Long-haul truckers face challenges of time and distance in their attempts to be what they consider good fathers. In their quest to define themselves as fathers and as men, they are also shadowed by the challenge of a pervasive macho mythology of the trucker as an American cultural hero – a high-flying, hard-driving, highway cowboy. As were the cowboys of the Old West, the mythological trucker is a loner, complete in his freedom from the worries and demand of more pedestrian lives. Through intensive interviews with 12 men who make their living as over-the-road (OTR) truckers, I explore the interwoven identities of the trucker and father with their differing and conflicting behavioral demands. Based on analysis of the interview responses of these men, I find confirmation of three different types of truckers initially identified by Ouellet (1994): worker, trucker, and super-trucker – each with different attitudes about the work-family interface and, thus, each with a different approach to fathering. Specifically, analysis of the data revealed across all three types of OTR drivers varying degrees of despair over absence from their families and powerlessness to be a “good” father.
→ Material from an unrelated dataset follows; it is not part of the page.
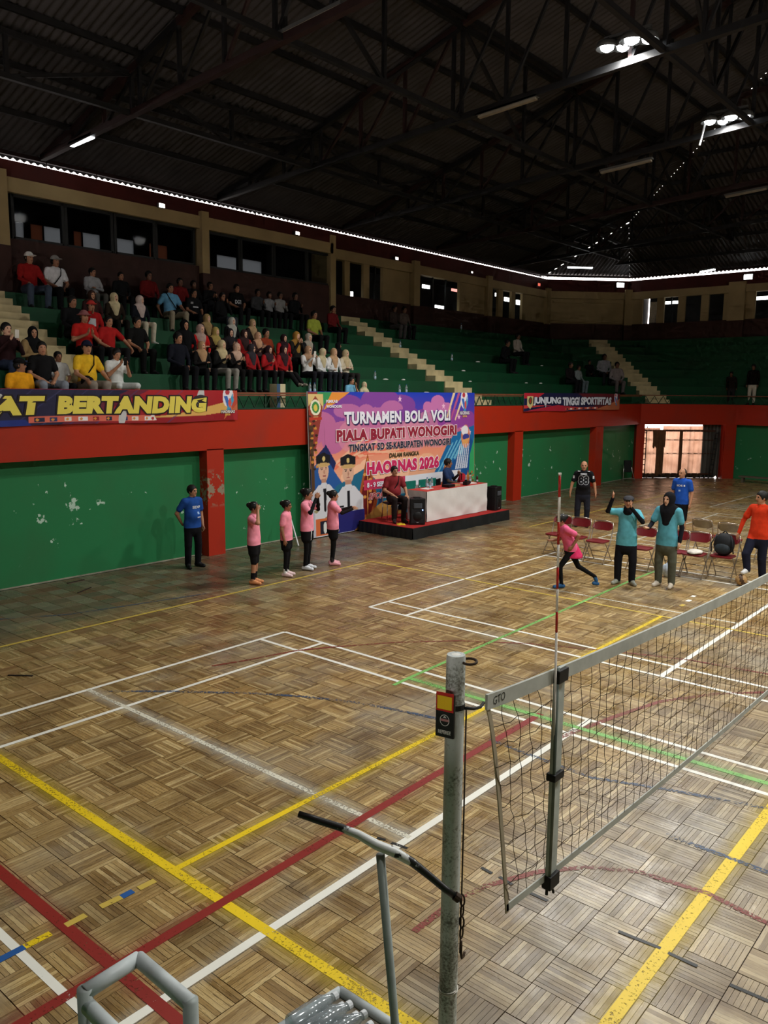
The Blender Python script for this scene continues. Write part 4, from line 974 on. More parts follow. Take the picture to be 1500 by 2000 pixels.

The negotiation of the conflict of frequent absence from the family was handled differently across driver types. Finally, reliance upon the trucker mythology and on traditional gender stereotypes to give meaning to their lives and to the compromises that their occupation required them to make with their ideas of appropriate fathering differed systematically across the three types of OTR drivers. The importance of these findings for OTR drivers and their families lies in better understanding not only of the difficulties men in these jobs face in maintaining meaningful relationships with their wives and children, but also in highlighting creative and successful means of constructing family roles and relationships. Further, educators and counselors may be able to apply these findings to other categories of fathers with similar types of chronic absence.